Mais croire qu'une autre gauche est possible, c'est se faire des illusions sur la nature même du socialisme parlementaire et de son corollaire historiquement nécessaire et récurrent, l'extrême-gauche plus ou moins extra-parlementaire. Celle-ci peut être généreuse, active à la base, sympathique, porteuse d'espoirs au côté de ceux qui luttent aussi. Mais aux moments cruciaux, elle apporte toujours son soutien, c'est-à-dire son bulletin de vote au moins, aux bureaucrates socialistes (elle peut même appeler à voter Chirac...), tout simplement parce qu'elle aussi reste dans une logique de délégation de pouvoir et de socialisme étatique. Enlevons même le mot socialisme, et il reste l'État ! Quant à croire qu'une gauche rénovée sur la base du « non » déborderait la vieille gauche institutionnelle puis tout le reste, c'est tout simplement revenir au 10 mai 1981 quand certains, y compris moi, pensaient qu'on allait déborder Mitterrand sur sa gauche... J'en ris encore, mais jaune... Plusieurs d'entre nous ont déjà donné, mais la claque n'a pas un goût de revenons-y.

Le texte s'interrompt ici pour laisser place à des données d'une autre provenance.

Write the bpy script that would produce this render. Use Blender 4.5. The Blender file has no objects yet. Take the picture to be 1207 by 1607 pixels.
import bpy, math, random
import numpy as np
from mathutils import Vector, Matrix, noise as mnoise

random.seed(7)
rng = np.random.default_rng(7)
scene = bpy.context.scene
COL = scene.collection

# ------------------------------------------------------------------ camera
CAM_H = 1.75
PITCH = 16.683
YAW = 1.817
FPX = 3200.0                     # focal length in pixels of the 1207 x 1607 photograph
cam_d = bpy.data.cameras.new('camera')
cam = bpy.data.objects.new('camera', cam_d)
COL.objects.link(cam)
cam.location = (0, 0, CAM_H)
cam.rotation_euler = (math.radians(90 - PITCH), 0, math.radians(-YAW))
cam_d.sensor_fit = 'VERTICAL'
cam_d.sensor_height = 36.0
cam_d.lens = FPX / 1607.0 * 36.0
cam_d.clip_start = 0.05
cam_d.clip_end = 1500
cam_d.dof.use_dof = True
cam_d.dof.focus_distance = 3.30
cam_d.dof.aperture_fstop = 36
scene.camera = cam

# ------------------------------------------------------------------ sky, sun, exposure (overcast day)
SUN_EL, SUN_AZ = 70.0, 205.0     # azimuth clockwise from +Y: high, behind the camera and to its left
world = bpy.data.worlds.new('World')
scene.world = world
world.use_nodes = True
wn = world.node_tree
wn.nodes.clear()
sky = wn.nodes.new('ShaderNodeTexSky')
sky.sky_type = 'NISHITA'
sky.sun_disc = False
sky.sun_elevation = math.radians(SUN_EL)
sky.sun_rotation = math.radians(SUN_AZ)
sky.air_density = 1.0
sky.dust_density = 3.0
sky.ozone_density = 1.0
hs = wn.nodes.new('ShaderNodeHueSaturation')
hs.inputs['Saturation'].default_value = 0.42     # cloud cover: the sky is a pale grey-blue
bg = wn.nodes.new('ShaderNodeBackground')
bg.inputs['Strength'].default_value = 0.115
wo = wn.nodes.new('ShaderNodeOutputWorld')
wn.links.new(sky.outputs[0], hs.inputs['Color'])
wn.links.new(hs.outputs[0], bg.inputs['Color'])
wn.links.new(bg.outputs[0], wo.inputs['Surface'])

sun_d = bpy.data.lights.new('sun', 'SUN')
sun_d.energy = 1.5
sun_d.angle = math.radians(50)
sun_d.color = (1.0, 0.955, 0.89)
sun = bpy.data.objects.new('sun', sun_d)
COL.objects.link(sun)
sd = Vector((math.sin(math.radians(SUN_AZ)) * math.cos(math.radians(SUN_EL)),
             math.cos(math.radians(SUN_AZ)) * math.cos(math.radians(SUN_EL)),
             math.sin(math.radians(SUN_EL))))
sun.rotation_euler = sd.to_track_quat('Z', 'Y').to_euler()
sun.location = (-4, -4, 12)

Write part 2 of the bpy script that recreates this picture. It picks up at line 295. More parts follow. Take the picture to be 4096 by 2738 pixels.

Sans parler du fait que le rapport de force populaire était tout autre à l'époque, du moins a priori...

L'abstention au prochain référendum n'est pas la récitation ânonnée d'un acte de foi ou d'un couplet qui se trouverait dans une improbable bible anarchiste. Ce n'est pas un désintérêt de la chose publique ou un haussement d'épaules. Ce n'est pas un retrait sur l'Aventin en dehors des actions du quotidien ou des luttes. C'est un choix politique pensé, explicable et légitime. Qui, sans excommunication aucune, n'empêche personne de faire ses choix et de voter, ou de ne pas voter.